Well, there was David Cameron transitioning into number 10 without so much as a suitcase in sight.

And wasn’t the new found camaraderie between him and Nick Clegg pleasantly agreeable to behold?  You’ve got to wish them both ‘good luck’ in dealing with the UK’s horrible financial plight which almost went missing during the election campaign.

No, you’ve got to wish them more than luck.  You’ve got to wish they discover the fantastic potential of public rent-capture, if the UK is ever to resolve its dire economic situation satisfactorily.

If the Cameron-Clegg team doesn’t discover rent it, too, will be thrown upon the scrap heap of history to which the UK public has consigned a miserable Gordon Brown.

Brown was gracious, almost statesmanlike, during the handover but, regardless of his claim to being one of Britain’s great Chancellors of the Exchequer, Gordon Brown amounted to a political failure, a mere snake oil salesman for 20th century junk economics, a period in world economies that US professor of economics Michael Hudson has described as “The Counter-Enlightenment.”

“Counter Enlightenment”: that is indeed descriptive of the economics that has been permitted to seize us by our ‘user pays’ (never ‘beneficiary pays’) throats because, where classical economic reform had advocated taxing away land rent, ‘modern’ neo-liberal economics has promoted its privatisation through rent-seeking in real estate and mineral resources, converting freeways into tollways (and similarly privatising other natural monopolies), and numerous forms of price-gouging – with the results we now see all about us.  It’s not coincidental.  It’s been a devastating period of false, non-scientific economics.  And that’s the way economics is being taught in our universities, folks!

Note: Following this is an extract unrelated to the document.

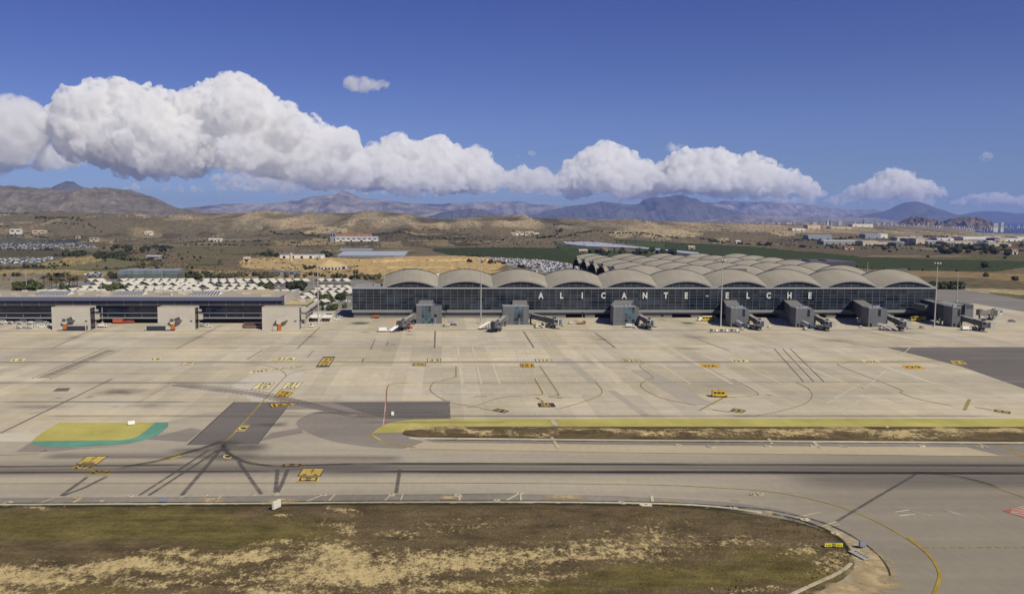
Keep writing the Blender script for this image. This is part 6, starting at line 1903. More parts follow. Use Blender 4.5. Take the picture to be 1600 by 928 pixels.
LF_P = leaf_mat("palm_foliage", (0.035,0.042,0.014), (0.105,0.095,0.036))
BARK = M("bark", (0.10,0.075,0.05), 0.9)
def crown_mb(rnd, h0, h1, rad, n=170, shape="round", leaf=0.9):
    mb = MB()
    lobes = []
    for i in range(7):
        t = rnd.random()
        if shape == "column":
            lobes.append((rnd.uniform(-.2,.2)*rad, rnd.uniform(-.2,.2)*rad, h0 + (h1-h0)*t, rad * (1.05 - 0.8*t) * rnd.uniform(.7,1)))
        else:
            a = rnd.uniform(0, 6.28); q = rnd.uniform(0.15, 0.65) * rad
            lobes.append((q*math.cos(a), q*math.sin(a), h0 + (h1-h0)*(0.25+0.5*t), rad*rnd.uniform(.38,.66)))
    for i in range(n):
        lx, ly, lz, lr = rnd.choice(lobes)
        u, v, w = rnd.gauss(0,1), rnd.gauss(0,1), rnd.gauss(0,1)
        q = math.sqrt(u*u+v*v+w*w) or 1
        rr_ = lr * rnd.uniform(0.75, 1.08)
        sq = min(1.0, (h1-h0)/(2.2*lr)) if shape != "column" else 1.6
        c = Vector((lx + u/q*rr_, ly + v/q*rr_, lz + w/q*rr_*sq))
        nrm = Vector((u, v, w + 0.5)).normalized()
        a1 = nrm.orthogonal().normalized(); b1 = nrm.cross(a1)
        th = rnd.uniform(0, 6.28)
        a2 = a1*math.cos(th)+b1*math.sin(th); b2 = b1*math.cos(th)-a1*math.sin(th)
        s = leaf * rnd.uniform(0.55, 1.25)
        mb.face([c - a2*s - b2*s*0.5 , c + a2*s*0.8 - b2*s*0.7, c + a2*s + b2*s*0.7 + nrm*s*0.25, c - a2*s*0.6 + b2*s*0.9])
    return mb
TREES = {}
def make_tree(kind, seed, label, mat):
    rnd = random.Random(seed)
    r = thing(kind[1], label, kind[2], (0, 0, -500))
    parts = []
    tr = MB()
    k = kind[0]
    if k == "palm":
        tr.cyl((0,0,-0.2), (0.25,0,8.2), 0.28, 0.22, 8)
        cr = MB()
        for i in range(26):
            a = i * 2.4; up = rnd.uniform(-0.5, 0.95); Lf = rnd.uniform(2.3, 3.1)
            d = Vector((math.cos(a), math.sin(a), 0)); s_ = Vector((-math.sin(a), math.cos(a), 0))
            p = Vector((0.25,0,8.2)); dirv = (d + Vector((0,0,up))).normalized()
            for j in range(3):
                q = p + dirv * (Lf/3)
                w0, w1 = (0.5, 0.55, 0.4, 0.08)[j], (0.5, 0.55, 0.4, 0.08)[j+1]
                cr.face([p - s_*w0, p + s_*w0, q + s_*w1, q - s_*w1])
                p = q; dirv = (dirv + Vector((0,0,-0.45))).normalized()
    elif k == "cypress":
        tr.cyl((0,0,-0.2), (0,0,2.0), 0.22, 0.18, 7)
        cr = crown_mb(rnd, 0.8, 10.0, 1.5, 240, "column", 0.6)
    else:
        H, R = {"broad": (6.5, 4.0), "round": (5.0, 2.8), "olive": (3.8, 2.5), "pine": (8.5, 4.2), "bush": (2.4, 2.0)}[k]
        tr.cyl((0,0,-0.2), (0.1,0.05,H*0.5), 0.28 if R > 2.6 else 0.16, 0.12, 7)
        for i in range(4):
            a = rnd.uniform(0, 6.28); tr.cyl((0.05,0,H*0.4), (math.cos(a)*R*0.5, math.sin(a)*R*0.5, H*0.68), 0.1, 0.05, 5)
        cr = crown_mb(rnd, H*0.22 if k != "pine" else H*0.45, H, R, 260 if R > 2.6 else 150, "round", 0.30*R)
    parts.append((tr.build("trunk", BARK, r), []))
    parts.append((cr.build("crown", mat, r), []))
    return r, parts
def plant(key, spots, label, group, rnd, smin=0.8, smax=1.3, z=-0.35):
    """spots: ground pixels; the first tree made of each kind is moved into place, the rest are copies"""
    for px, py in spots:
        k = (key, label)
        p = G(px, py)
        if p.y > 1800: p.z = float(tz(p.x, p.y)) + 0.2
        else: p.z = z
        s = rnd.uniform(smin, smax)
        sc = (s * rnd.uniform(0.85, 1.2), s * rnd.uniform(0.85, 1.2), s)
        if key not in TREES:
            kd = KIND[key]
            TREES[key] = make_tree(kd[0], kd[1], label, kd[2])
            r = TREES[key][0]
            r.location = p; r.rotation_euler = (0, 0, rnd.uniform(0, 6.28)); r.scale = sc
            r["label"] = label; r["group"] = group
        else:
            r, parts = TREES[key]
            copy_thing(r, parts, p, rnd.uniform(0, 6.28), sc, label, group)
KIND = {
 "palm": (("palm", "palm_tree", "palm tree"), 1, LF_P), "palm2": (("palm", "palm_tree", "palm tree"), 2, LF_P),
 "cyp": (("cypress", "cypress_tree", "cypress"), 3, LF_D),
 "broad": (("broad", "broadleaf_tree", "tree"), 4, LF_M), "broad2": (("broad", "broadleaf_tree", "tree"), 5, LF_D), "round": (("round", "round_tree", "tree"), 6, LF_M),
 "pine": (("pine", "pine_tree", "pine tree"), 7, LF_D), "olive": (("olive", "olive_tree", "tree"), 8, LF_O), "bush": (("bush", "bush", "bush"), 9, LF_D),
}
R6 = random.Random(66)
def sp(n, x0, x1, y0, y1):
    return [(R6.uniform(x0, x1), R6.uniform(y0, y1)) for _ in range(n)]
NT = 0
plant("palm", sp(13, 66, 126, 449, 454), "tall palm in the grove behind the old terminal", "palms in the grove behind the old terminal", R6, 1.0, 1.45)
plant("palm2", sp(9, 62, 122, 443, 449), "tall palm in the grove behind the old terminal", "palms in the grove behind the old terminal", R6, 0.95, 1.35)
plant("broad", sp(14, 20, 62, 449, 456), "leafy tree left of the palm grove", "leafy trees left of the palm grove", R6, 0.8, 1.2)
plant("round", sp(8, 92, 115, 450, 455), "small green tree under the palms", "small green trees under the palms", R6, 0.7, 1.0)
plant("broad", sp(10, 158, 190, 450, 455), "green tree left among the white car park canopies", "green trees left among the car park canopies", R6, 0.6, 0.95)
plant("round", sp(8, 196, 222, 452, 456), "green tree below the glass clad hall", "green trees below the glass clad hall", R6, 0.7, 1.0)
plant("broad", sp(5, 408, 424, 452, 455), "bright green tree behind the old terminal's tan screen", "bright green trees behind the old terminal's tan screen", R6, 0.7, 1.0)
plant("broad2", sp(11, 446, 480, 450, 454), "tree in the dark clump behind the old terminal's right end", "trees in the dark clump behind the old terminal's right end", R6, 0.85, 1.25)
plant("round", [(505,472),(511,471),(515,473)], "yellow green tree between the two terminals", "yellow green trees between the two terminals", R6, 1.2, 1.6)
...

We’ve allowed the rent the community creates – and which represents the community – to be stolen by carpet-baggers.  As a result, a sense of community has disappeared at the same time rent-seeking by greedy ‘investors’ has replaced productivity and real wealth creation.

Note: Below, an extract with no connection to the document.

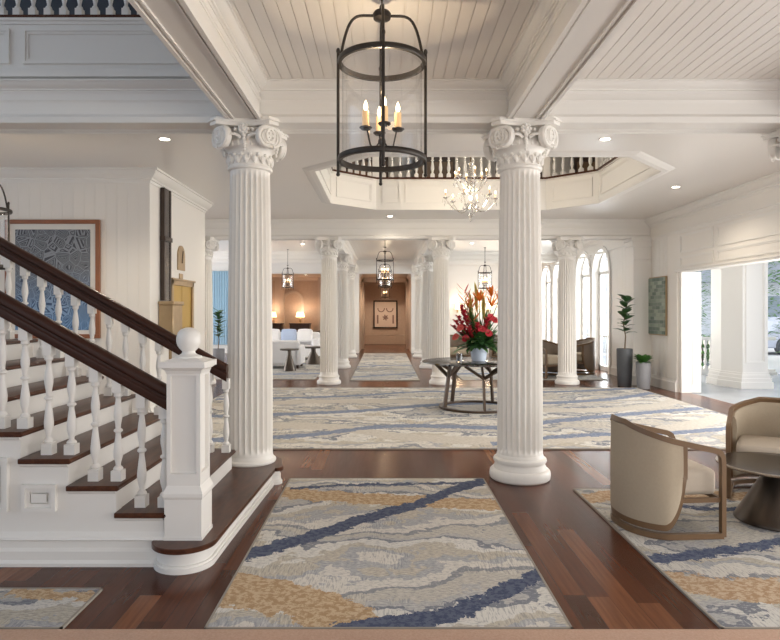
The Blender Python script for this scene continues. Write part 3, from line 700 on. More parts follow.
T1 = [(-.85, 3.32), (-.6, 3.26), (-.35, 3.13), (-.1, 2.93), (.15, 2.6)]
T2 = [(-.85, 5.12), (-.4, 5.0), (.1, 4.9), (.885, 4.78)]
rug('rug', 'long patterned rug in the middle foreground with two dark navy streaks', -.852, .885, 2.915, 5.55, rugmat('runner_weave', -.85, .885, 2.9, 5.55, [(S1, .11), (S2, .085), (S3, .035)], [(T1, .20), (T2, .14)], 0, 1.12))
rug('rug', 'small corner of grey rug below the staircase', -3.4, -1.52, 2.915, 3.345, rugmat('landing_weave', -3.4, -1.52, 2.9, 3.35, [], [([(-2.0, 3.30), (-1.8, 3.27), (-1.52, 3.25)], .05)], 3))
rug('rug', 'patterned rug beneath the two armchairs and round bronze table', 1.585, 4.9, 2.915, 5.22,
    rugmat('seating_weave', 1.585, 4.9, 2.9, 5.25, [([(1.60, 3.72), (2.1, 3.86), (2.6, 4.02), (4.9, 4.5)], .06), ([(1.8, 4.75), (2.0, 4.85), (2.4, 4.7), (4.9, 4.9)], .05)], [([(1.6, 3.42), (2.1, 3.30), (2.8, 3.32), (4.9, 3.6)], .15), ([(1.6, 4.95), (2.0, 5.05), (2.8, 5.02), (4.9, 4.6)], .12)], 5, .95, ochre=((.38, .25, .15), (.52, .40, .28))))
def big(y): return y
rug('rug', 'very large pale patterned rug beneath the round flower table', -2.95, 4.95, 6.75, 12.2,
    rugmat('hall_weave', -2.95, 4.95, 6.75, 12.2, [([(-2.9, 7.1), (-1.2, 7.4), (.2, 8.1), (1.5, 8.0), (2.2, 8.4), (4.9, 9.6)], .12), ([(-2.9, 8.8), (-.5, 9.3), (1.0, 10.0), (2.9, 10.2), (4.9, 11.4)], .13), ([(1.2, 7.0), (2.4, 7.5), (3.4, 7.6), (4.9, 8.2)], .10), ([(-2.9, 10.6), (-.6, 11.0), (.8, 11.6), (2.5, 11.5), (4.9, 12.1)], .10)],
            [([(-2.9, 7.9), (-1, 8.1), (.5, 7.3), (1.8, 7.2), (4.9, 8.9)], .22), ([(-2.9, 9.9), (.2, 10.3), (3, 9.4), (4.9, 10.4)], .2)], 8, 1.22, navy=((.19, .23, .34), (.30, .34, .43)), ochre=((.56, .52, .46), (.64, .60, .54)), sc_=.5, freq=.6))
rug('rug', 'striped grey runner rug along the corridor between the columns', -.76, .76, 13.5, 22.4, rugmat('corridor_weave', -.76, .76, 13.5, 22.4, [([(-.76, 14.2), (0, 14.6), (.76, 15.2)], .10), ([(-.76, 16.8), (0, 17.3), (.76, 17.2)], .12)], [([(-.76, 18.6), (.76, 19.2)], .3)], 11, 1.1, navy=((.19, .23, .34), (.30, .34, .43)), ochre=((.56, .52, .46), (.64, .60, .54)), sc_=.5, freq=.6))
rug('rug', 'grey striped rug below the white sofa in the far left lounge', -4.25, -1.55, 13.7, 21.5, rugmat('lounge_weave', -4.6, -1.55, 13.7, 21.5, [([(-4.6, 14.5), (-1.55, 15)], .15), ([(-4.6, 17.5), (-1.55, 18)], .15)], [], 13, 1.0, navy=((.19, .23, .34), (.30, .34, .43)), ochre=((.56, .52, .46), (.64, .60, .54)), sc_=.5, freq=.6))
rug('rug', 'pale rug beneath the tub chairs by the arched windows', 1.7, 4.9, 13.6, 20.0, rugmat('window_weave', 1.7, 4.9, 13.6, 20.0, [([(1.7, 14.9), (4.9, 15.4)], .15)], [], 15, 1.1, navy=((.19, .23, .34), (.30, .34, .43)), ochre=((.56, .52, .46), (.64, .60, .54)), sc_=.5, freq=.6))
g = G('tan_carpet'); g.set(g.mix(g.noise(g.obj(), 90, 3, .7), (.40, .24, .16), (.62, .43, .33)), .95); g.bump(g.noise(g.obj(), 300, 2), .8, .004)
tag(MB().box(-3.6, 3.6, 1.2, 2.905, 0, .014).build('carpet', g.m), 'narrow strip of tan carpet along the very front of the floor', 'carpet')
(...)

The new Conservative/Lib-Dem coalition could take a lead from Australia.

It wasn’t until I took a few days off interstate with my wife, that the enormity of some of Ken Henry’s recommendations for “Australia’s Future Tax System” really sank home.  Whilst away, I was able to see them in a broader perspective.

Henry’s panel actually came out in favour of slashing taxes and capturing Australia’s economic rents!

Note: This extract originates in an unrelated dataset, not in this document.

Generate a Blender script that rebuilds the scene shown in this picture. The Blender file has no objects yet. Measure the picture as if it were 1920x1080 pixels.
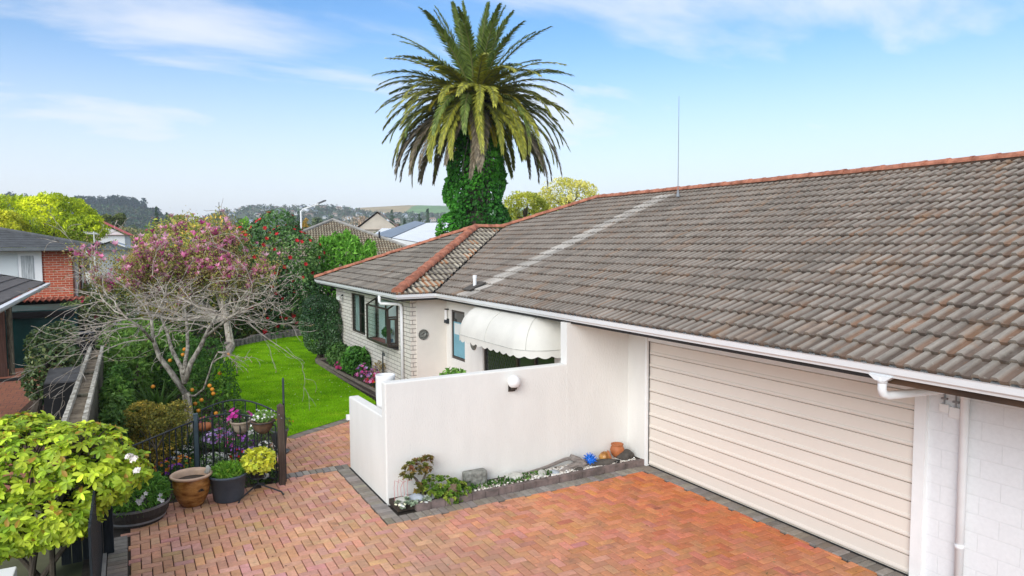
import bpy, bmesh, math, random
import numpy as np
from mathutils import Vector, Matrix
random.seed(7); rng = np.random.default_rng(11)
S = bpy.context.scene; COL = S.collection
R = math.radians
# ------------------------------------------------------------------ camera
F, YAW, PIT, ROL, CH = 1300.9, .5046, .067, -.0049, 3.9
_fw = Vector((math.sin(YAW)*math.cos(PIT), math.cos(YAW)*math.cos(PIT), -math.sin(PIT)))
_r = Vector((math.cos(YAW), -math.sin(YAW), 0)); _u = _r.cross(_fw)
_R = _r*math.cos(ROL)+_u*math.sin(ROL); _U = _u*math.cos(ROL)-_r*math.sin(ROL)
cam = bpy.data.objects.new('camera', bpy.data.cameras.new('camera')); COL.objects.link(cam)
m = Matrix((_R, _U, -_fw)).transposed().to_4x4(); m.translation = (0, 0, CH); cam.matrix_world = m
cam.data.sensor_width = 36; cam.data.lens = F/1920*36; cam.data.clip_start = .1; cam.data.clip_end = 20000
S.camera = cam
def ray(px, py): return _fw+_R*((px-960)/F)+_U*((540-py)/F)
# surveying helpers: where a sight line meets the ground, a wall plane or a distance
def gp(px, py, z=0): d = ray(px, py); t = (z-CH)/d.z; return Vector((d.x*t, d.y*t, z))
def xp(px, py, X): d = ray(px, py); t = X/d.x; return Vector((X, d.y*t, CH+d.z*t))
def yp(px, py, Y): d = ray(px, py); t = Y/d.y; return Vector((d.x*t, Y, CH+d.z*t))
def at(px, py, D): d = ray(px, py); return Vector((d.x*D, d.y*D, CH+d.z*D))
# ------------------------------------------------------------------ materials
MATS = {}
def nodes(name):
    m = bpy.data.materials.new(name); m.use_nodes = True
    nt = m.node_tree; b = nt.nodes['Principled BSDF']; return m, nt, b
def N(nt, t, **k):
    n = nt.nodes.new(t)
    for a, v in k.items():
        if a.startswith('i_'): n.inputs[a[2:].replace('_', ' ')].default_value = v
        else: setattr(n, a, v)
    return n
def ramp(nt, stops):
    n = nt.nodes.new('ShaderNodeValToRGB'); e = n.color_ramp.elements
    while len(e) < len(stops): e.new(.5)
    for el, (p, c) in zip(e, stops):
        el.position = p; el.color = (*c, 1) if len(c) == 3 else c
    return n
def mat(name, col, rough=.7, var=.15, scale=3., bump=.0, bscale=40., metal=0., stretch=(1, 1, 1), col2=None, spec=.4, detail=5, thr=(.35, .65)):
    """base colour varied by noise between two tones, with a fine bump"""
    m, nt, b = nodes(name); L = nt.links
    tc = N(nt, 'ShaderNodeTexCoord'); mp = N(nt, 'ShaderNodeMapping'); mp.inputs['Scale'].default_value = stretch
    L.new(tc.outputs['Object'], mp.inputs['Vector'])
    n = N(nt, 'ShaderNodeTexNoise', i_Scale=scale, i_Detail=detail, i_Roughness=.6); L.new(mp.outputs[0], n.inputs['Vector'])
    c1 = tuple(v*(1-var) for v in col); c2 = col2 or tuple(min(1, v*(1+var)) for v in col)
    r = ramp(nt, [(thr[0], c1), (thr[1], c2)]); L.new(n.outputs['Fac'], r.inputs['Fac']); L.new(r.outputs['Color'], b.inputs['Base Color'])
    b.inputs['Roughness'].default_value = rough; b.inputs['Metallic'].default_value = metal
    b.inputs['Specular IOR Level'].default_value = spec
    if bump:
        n2 = N(nt, 'ShaderNodeTexNoise', i_Scale=bscale, i_Detail=3.); L.new(mp.outputs[0], n2.inputs['Vector'])
        bp = N(nt, 'ShaderNodeBump', i_Strength=bump, i_Distance=.01); L.new(n2.outputs['Fac'], bp.inputs['Height']); L.new(bp.outputs[0], b.inputs['Normal'])
    MATS[name] = m; return m
def mat_attr(name, rough=.7, nvar=.2, scale=20., bump=0., bscale=60., transl=0., spec=.4, stretch=(1, 1, 1), stain=None):
    """base colour from the mesh's own 'Col' attribute (one tone per leaf, tile or brick) times fine noise"""
    m, nt, b = nodes(name); L = nt.links
    a = N(nt, 'ShaderNodeAttribute', attribute_name='Col')
    tc = N(nt, 'ShaderNodeTexCoord'); mp = N(nt, 'ShaderNodeMapping'); mp.inputs['Scale'].default_value = stretch
    L.new(tc.outputs['Object'], mp.inputs['Vector'])
    n = N(nt, 'ShaderNodeTexNoise', i_Scale=scale, i_Detail=4., i_Roughness=.65); L.new(mp.outputs[0], n.inputs['Vector'])
    mr = N(nt, 'ShaderNodeMapRange', i_From_Min=.3, i_From_Max=.7, i_To_Min=1-nvar, i_To_Max=1+nvar); L.new(n.outputs['Fac'], mr.inputs['Value'])
    mx = N(nt, 'ShaderNodeVectorMath', operation='SCALE'); L.new(a.outputs['Color'], mx.inputs[0]); L.new(mr.outputs[0], mx.inputs['Scale'])
    out = mx.outputs[0]
    for st in (stain or []):
        sc, lo, hi, sc_col, amt = st[:5]
        n3 = N(nt, 'ShaderNodeTexNoise', i_Scale=sc, i_Detail=6., i_Roughness=.7)
        if len(st) > 5: m3_ = N(nt, 'ShaderNodeMapping'); m3_.inputs['Scale'].default_value = st[5]; L.new(tc.outputs['Object'], m3_.inputs[0]); L.new(m3_.outputs[0], n3.inputs['Vector'])
        else: L.new(tc.outputs['Object'], n3.inputs['Vector'])
        m3 = N(nt, 'ShaderNodeMapRange', i_From_Min=lo, i_From_Max=hi, i_To_Min=0., i_To_Max=amt); L.new(n3.outputs['Fac'], m3.inputs['Value'])
        mm = N(nt, 'ShaderNodeMix', data_type='RGBA'); L.new(m3.outputs[0], mm.inputs[0]); L.new(out, mm.inputs[6]); mm.inputs[7].default_value = (*sc_col, 1); out = mm.outputs[2]
    L.new(out, b.inputs['Base Color']); b.inputs['Roughness'].default_value = rough; b.inputs['Specular IOR Level'].default_value = spec
    if bump:
        n2 = N(nt, 'ShaderNodeTexNoise', i_Scale=bscale, i_Detail=3.); L.new(mp.outputs[0], n2.inputs['Vector'])
        bp = N(nt, 'ShaderNodeBump', i_Strength=bump, i_Distance=.01); L.new(n2.outputs['Fac'], bp.inputs['Height']); L.new(bp.outputs[0], b.inputs['Normal'])
    if transl:
        t = N(nt, 'ShaderNodeBsdfTranslucent'); L.new(out, t.inputs['Color'])
        ms = N(nt, 'ShaderNodeMixShader'); ms.inputs[0].default_value = transl
        o = nt.nodes['Material Output']; L.new(b.outputs[0], ms.inputs[1]); L.new(t.outputs[0], ms.inputs[2]); L.new(ms.outputs[0], o.inputs['Surface'])
    MATS[name] = m; return m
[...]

I wondered to what extent the efforts of Michael Hudson, my colleagues or I may have influenced the panel’s decision, or had they arrived at their conclusions quite independently?  I guess we’ll never know.  It doesn’t really matter.

What does matter is that Australia has taken the first hesitant steps in becoming the hub of a counter revolution in economics – and the Henry Review should be heartily congratulated for the part it has played in that process.

Now to convince timorous politicians, whether in Australia, the UK, or elsewhere, to play their historical part in this counter revolution.

It would be nice to see messrs Rudd, Cameron, Clegg and Obama leave office having solved their economic conundrums in the tradition of David Ricardo, Adam Smith, John Stuart Mill and Henry George, instead of departing the political scene defeated, still clinging tenaciously to the dismal ‘supply and demand’ economics that served Margaret Thatcher, Ronald Reagan and Gordon Brown so poorly.